‘Emilia Perez’ Review: Jacques Audiard’s Gonzo Telenovela About a Trans Kingpin Is a Home Run

Cannes 2024: The French director’s latest is a big swing that hits the ball out of the park

Zoe Saldaña in "Emilia Perez" (Credit: Saint Laurent Productions)
Zoe Saldaña in "Emilia Perez" (Credit: Saint Laurent Productions)

Going into this year’s Cannes Film Festival, expectations soared around a certain go-for-broke, no-guts-no-glory, swing from a Palme d’Or winning auteur, and on Saturday — two days after Francis Ford Coppola’s “Megalopolis” fizzled — festivalgoers got all they wanted and more in Jacques Audiard’s gonzo telenovela musical “Emilia Perez.” Turns out we had been looking at the wrong Palme d’Or winner all along.

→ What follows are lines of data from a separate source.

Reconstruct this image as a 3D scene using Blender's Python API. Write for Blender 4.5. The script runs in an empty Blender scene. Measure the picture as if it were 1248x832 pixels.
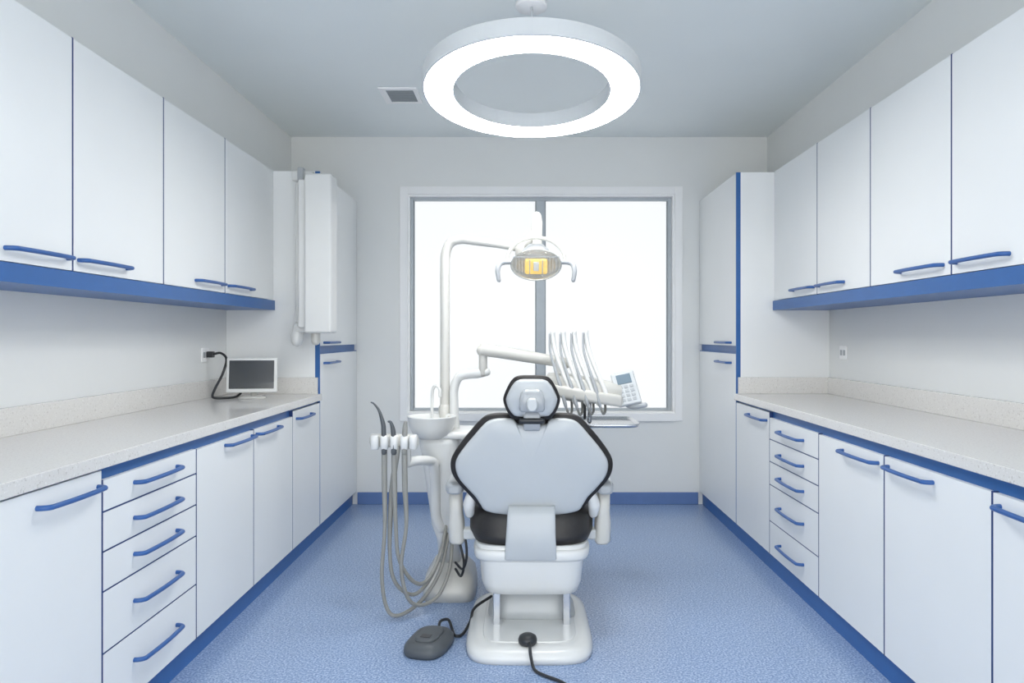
import bpy, bmesh, math
from mathutils import Vector, Matrix

scene = bpy.context.scene
scene.view_settings.view_transform = 'Standard'

# ------------------------------------------------------------------ materials
def mat(name, col, rough=0.5, metal=0.0, var=0.03, scale=8.0, bump=0.0, coat=0.0,
        emit=None, estr=0.0, alpha=1.0):
    m = bpy.data.materials.new(name)
    m.use_nodes = True
    nt = m.node_tree
    b = nt.nodes['Principled BSDF']
    tc = nt.nodes.new('ShaderNodeTexCoord')
    nz = nt.nodes.new('ShaderNodeTexNoise')
    nz.inputs['Scale'].default_value = scale
    nz.inputs['Detail'].default_value = 3
    nt.links.new(tc.outputs['Object'], nz.inputs['Vector'])
    cr = nt.nodes.new('ShaderNodeValToRGB')
    a = [max(0, c * (1 - var)) for c in col]
    c2 = [min(1, c * (1 + var)) for c in col]
    cr.color_ramp.elements[0].position = 0.3
    cr.color_ramp.elements[1].position = 0.7
    cr.color_ramp.elements[0].color = (*a, 1)
    cr.color_ramp.elements[1].color = (*c2, 1)
    nt.links.new(nz.outputs['Fac'], cr.inputs['Fac'])
    nt.links.new(cr.outputs['Color'], b.inputs['Base Color'])
    b.inputs['Roughness'].default_value = rough
    b.inputs['Metallic'].default_value = metal
    b.inputs['Coat Weight'].default_value = coat
    b.inputs['Alpha'].default_value = alpha
    if bump > 0:
        bp = nt.nodes.new('ShaderNodeBump')
        bp.inputs['Strength'].default_value = bump
        bp.inputs['Distance'].default_value = 0.002
        nt.links.new(nz.outputs['Fac'], bp.inputs['Height'])
        nt.links.new(bp.outputs['Normal'], b.inputs['Normal'])
    if emit:
        b.inputs['Emission Color'].default_value = (*emit, 1)
        b.inputs['Emission Strength'].default_value = estr
    return m

def speckle(name, base, dark, light, scale, rough, coat=0.0, lo=0.36, hi=0.64):
    m = mat(name, base, rough, coat=coat)
    nt = m.node_tree
    b = nt.nodes['Principled BSDF']
    tc = nt.nodes.new('ShaderNodeTexCoord')
    nz = nt.nodes.new('ShaderNodeTexNoise')
    nz.inputs['Scale'].default_value = scale
    nz.inputs['Detail'].default_value = 2
    nt.links.new(tc.outputs['Object'], nz.inputs['Vector'])
    cr = nt.nodes.new('ShaderNodeValToRGB')
    e = cr.color_ramp.elements
    e[0].position = lo - 0.06; e[0].color = (*dark, 1)
    e[1].position = lo + 0.02; e[1].color = (*base, 1)
    k = e.new(hi); k.color = (*base, 1)
    k = e.new(hi + 0.06); k.color = (*light, 1)
    nt.links.new(nz.outputs['Fac'], cr.inputs['Fac'])
    nt.links.new(cr.outputs['Color'], b.inputs['Base Color'])
    return m

M_wall = mat('wall_paint', (0.82, 0.83, 0.82), 0.75, var=0.01, scale=3, bump=0.05)
M_ceil = mat('ceiling_paint', (0.87, 0.91, 0.905), 0.7, var=0.01, scale=2)
M_floor = speckle('vinyl_floor', (0.265, 0.37, 0.58), (0.13, 0.21, 0.42), (0.48, 0.59, 0.76), 130, 0.30, coat=0.15, lo=0.43, hi=0.55)
M_kick = mat('vinyl_skirting', (0.03, 0.13, 0.38), 0.4, scale=20)
M_base = mat('vinyl_skirting_back', (0.12, 0.21, 0.44), 0.4, scale=20)
M_door = mat('white_laminate', (0.87, 0.88, 0.875), 0.35, var=0.008, scale=4)
M_blue = mat('blue_laminate', (0.022, 0.12, 0.36), 0.35, scale=15)
M_handle = mat('blue_handle', (0.03, 0.11, 0.34), 0.3, scale=30)
M_edge = mat('dark_blue_edge', (0.010, 0.040, 0.16), 0.45, scale=15)
M_quartz = speckle('quartz_counter', (0.77, 0.75, 0.72), (0.58, 0.555, 0.52), (0.88, 0.87, 0.84), 150, 0.2, coat=0.3)
M_frame = mat('window_aluminium', (0.44, 0.48, 0.51), 0.4, metal=0.2, scale=20)
M_trim = mat('window_trim_white', (0.94, 0.94, 0.94), 0.4, var=0.01)
M_white = mat('dental_white_plastic', (0.76, 0.765, 0.75), 0.28, var=0.01, coat=0.3)
M_cream = mat('dental_cream_plastic', (0.64, 0.63, 0.59), 0.35, var=0.015, coat=0.2)
M_grayp = mat('light_gray_plastic', (0.40, 0.42, 0.44), 0.3, var=0.02, coat=0.3)
M_shell = mat('chair_shell', (0.54, 0.565, 0.58), 0.33, var=0.012, coat=0.2)
M_black = mat('black_upholstery', (0.020, 0.018, 0.018), 0.42, var=0.15, scale=60, bump=0.2)
M_dark = mat('dark_plastic', (0.025, 0.027, 0.03), 0.35, scale=20)
M_pedal = mat('pedal_gray', (0.085, 0.095, 0.105), 0.45, scale=20)
M_hose = mat('hose_gray', (0.30, 0.30, 0.28), 0.5, scale=40)
M_steel = mat('steel', (0.55, 0.57, 0.60), 0.25, metal=0.9, scale=20)
M_screen = mat('screen_glass', (0.045, 0.05, 0.054), 0.2, coat=0.5, scale=5)
M_lcd = mat('lcd_display', (0.14, 0.20, 0.25), 0.3, scale=5)
M_vent = mat('vent_gray', (0.33, 0.36, 0.38), 0.5, scale=10)
M_yellow = mat('lamp_amber_filter', (0.80, 0.50, 0.08), 0.3, emit=(1.0, 0.68, 0.16), estr=0.4, var=0.25, scale=45)
M_reflect = mat('lamp_reflector', (0.60, 0.61, 0.57), 0.2, metal=0.7, scale=20)
M_cover = mat('lamp_clear_cover', (0.92, 0.94, 0.95), 0.05, var=0.0, alpha=0.12)
M_ringlight = mat('led_diffuser', (0.9, 0.92, 0.95), 0.5, emit=(1.0, 1.0, 0.985), estr=28.0, var=0.0)
M_pendant = mat('pendant_body', (0.68, 0.70, 0.71), 0.4, var=0.01)
M_glasspane = mat('frosted_pane', (0.12, 0.12, 0.12), 0.3, emit=(0.95, 0.975, 0.985), estr=0.92, var=0.01, scale=2)

# ------------------------------------------------------------------ helpers
def group(name, loc=(0, 0, 0)):
    e = bpy.data.objects.new(name, None)
    e.empty_display_size = 0.1
    e.location = loc
    scene.collection.objects.link(e)
    return e

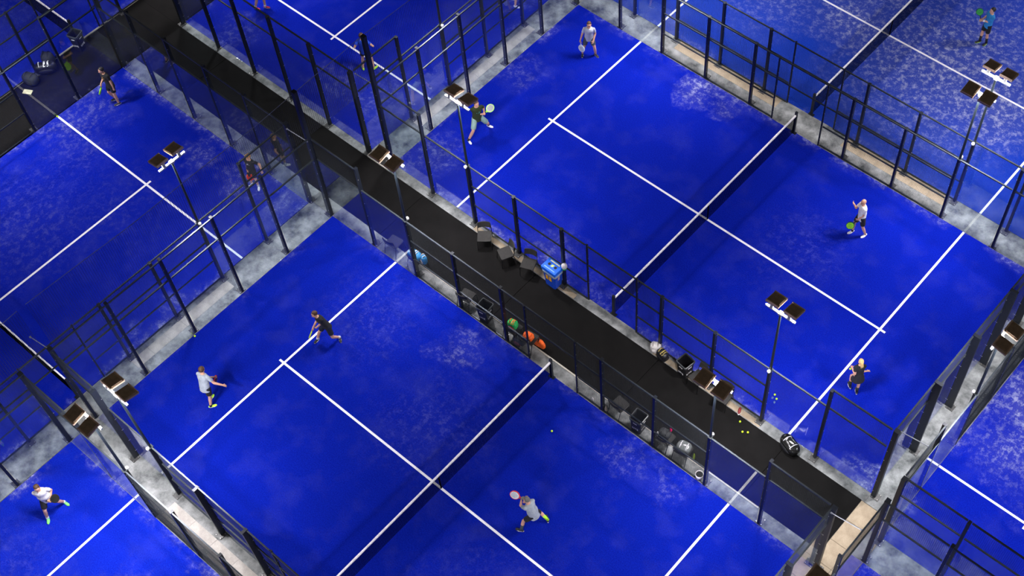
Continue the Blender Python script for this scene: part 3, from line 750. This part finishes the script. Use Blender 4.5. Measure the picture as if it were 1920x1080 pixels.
racket('green and white padel racket held upright by the player in sky blue',p['WR'][1]+Vector((-.04,-.02,.02)),p['WR'][1]+Vector((-.18,-.06,.42)),(.4,-.8,.4),greenR,tealR)
p=person('bald person in white tee and black shorts stepping left on the upper right court',
 (4.16,2.80,1.62),dr(1,.35),dr(1,.25),((4.48,2.80,.075),(4.06,2.66,.075)),(dr(.75,.5),dr(1,.5)),((4.20,2.60,.86),(3.86,2.72,1.30)),
 dict(shirt=whiteT,shorts=black,shoes=whiteS,socks=(None,black),short_len=.78,hem=.10),grip=(True,False),elbow=(None,(0,0,-1)),fat=1.12)
racket('dark teal padel racket with lime centre carried low by the bald player',p['WR'][0]+Vector((-.02,-.03,-.06)),p['WR'][0]+Vector((-.22,-.20,-.42)),(.5,-.4,.75),limeR,tealR)
p=person('person with blonde ponytail, black top and skirt running away on the upper right court',
 (7.52,-2.30,1.56),dr(.1,-1),dr(.05,-1),((7.44,-2.42,.16),(7.70,-2.42,.085)),(dr(.1,-1),dr(-.1,-1)),((7.33,-2.36,1.02),(7.72,-2.14,.98)),
 dict(shirt=black,shorts=black,skirt=True,hair=blond,hair_style='ponytail',shoes=blackS,socks=black,sock_len=.5),k=.95,female=True,grip=(True,False),pelvis=(7.59,-2.36),elbow=((0,-.1,-1),(.1,0,-1)))
ball(p['WR'][0].x-.03,p['WR'][0].y-.07,p['WR'][0].z+.02,'padel ball in the hand of the blonde player')
p=person('person in black tee lunging left across the service line of the lower centre court',
 (-6.66,-11.64,1.42),dr(1,.55),dr(.85,.65),((-6.23,-11.30,.085),(-6.74,-11.78,.085)),(dr(-.3,1),dr(.6,.8)),((-6.62,-11.74,.82),(-6.70,-11.80,.84)),
 dict(shirt=black,shorts=navyb,hair=brown,shoes=blackS,socks=whiteS,sock_len=.16,short_len=.72,sleeve=.45),grip=(True,True),facez=-.6,pelvis=(-6.42,-11.50))
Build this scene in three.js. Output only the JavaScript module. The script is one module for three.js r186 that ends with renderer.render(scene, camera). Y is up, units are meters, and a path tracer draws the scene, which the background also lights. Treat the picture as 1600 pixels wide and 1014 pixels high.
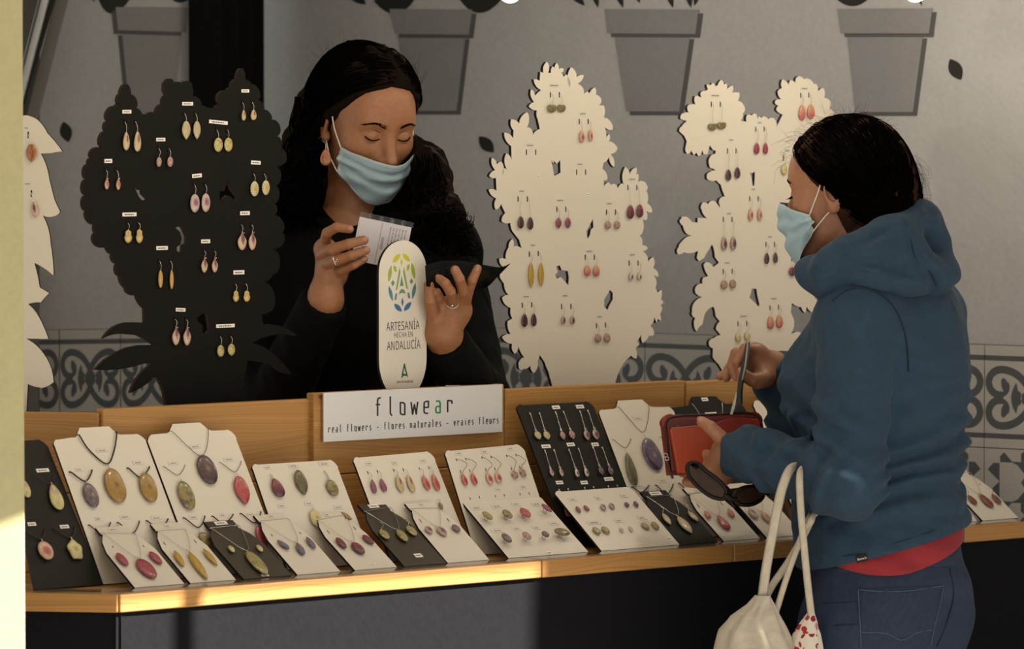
import * as THREE from 'three';
import { RoundedBoxGeometry } from 'three/addons/geometries/RoundedBoxGeometry.js';
import { mergeGeometries, mergeVertices } from 'three/addons/utils/BufferGeometryUtils.js';
import { ImprovedNoise } from 'three/addons/math/ImprovedNoise.js';

// ---------------------------------------------------------------- camera, sky, sun, exposure
const V3 = THREE.Vector3, F = 8000, EYE = 1.66, PITCH = Math.atan(337 / F);
const scene = new THREE.Scene();
const camera = new THREE.PerspectiveCamera(2 * Math.atan(507 / F) * 180 / Math.PI, 1600 / 1014, 0.1, 400);
camera.position.set(0, EYE, 0);
camera.rotation.x = -PITCH;
camera.focus = 8.7;
camera.userData.fStop = 7.5;
scene.add(camera);
const renderer = new THREE.WebGLRenderer({ antialias: true });
renderer.toneMapping = THREE.LinearToneMapping;
renderer.toneMappingExposure = 0.99;
renderer.shadowMap.enabled = true;

const SUN = new V3(0.992, 0.70, 0.12).normalize();          // low sun, far to the right
// hazy, bright afternoon sky, whiter towards the horizon and the sun
{
  const w = 128, h = 64, d = new Float32Array(w * h * 4), dir = new V3();
  for (let y = 0; y < h; y++) for (let x = 0; x < w; x++) {
    const el = ((y + 0.5) / h - 0.5) * Math.PI, az = ((x + 0.5) / w - 0.5) * 2 * Math.PI;
    dir.set(Math.cos(el) * Math.cos(az), Math.sin(el), Math.cos(el) * Math.sin(az));
    const k = Math.max(0, Math.sin(el)) ** 0.6, s = Math.max(0, dir.dot(SUN)) ** 6 * 0.6, i = (y * w + x) * 4;
    d[i] = 1.04 - 0.34 * k + s; d[i + 1] = 1.0 - 0.26 * k + s * 0.95; d[i + 2] = 0.95 - 0.14 * k + s * 0.85; d[i + 3] = 1;
  }
  const sky = new THREE.DataTexture(d, w, h, THREE.RGBAFormat, THREE.FloatType);
  sky.mapping = THREE.EquirectangularReflectionMapping; sky.magFilter = sky.minFilter = THREE.LinearFilter; sky.needsUpdate = true;
  scene.background = scene.environment = sky;
  scene.environmentIntensity = scene.backgroundIntensity = 0.7;
}
const sun = new THREE.DirectionalLight(new THREE.Color(1, 0.91, 0.77), 26);
sun.name = 'sun';
sun.position.copy(SUN).multiplyScalar(12).add(new V3(0, 1, -8.5));
sun.target.position.set(0, 1, -8.5);
sun.castShadow = true; sun.shadow.mapSize.set(4096, 4096);
Object.assign(sun.shadow.camera, { left: -4, right: 4, top: 4, bottom: -4, near: 0.5, far: 40 });
sun.shadow.bias = -0.0004;
scene.add(sun, sun.target);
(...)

If for nothing else, the French director’s previous Grand Prize and Palme d’Or wins for tough-guy films “A Prophet” and “Dheepan” feel especially pertinent given the startling (and delightful) swerve he offers with “Emilia Perez,” an Almodóvar-aping melodrama about a cartel kingpin’s transition to the more benevolent woman she was always hiding from the world.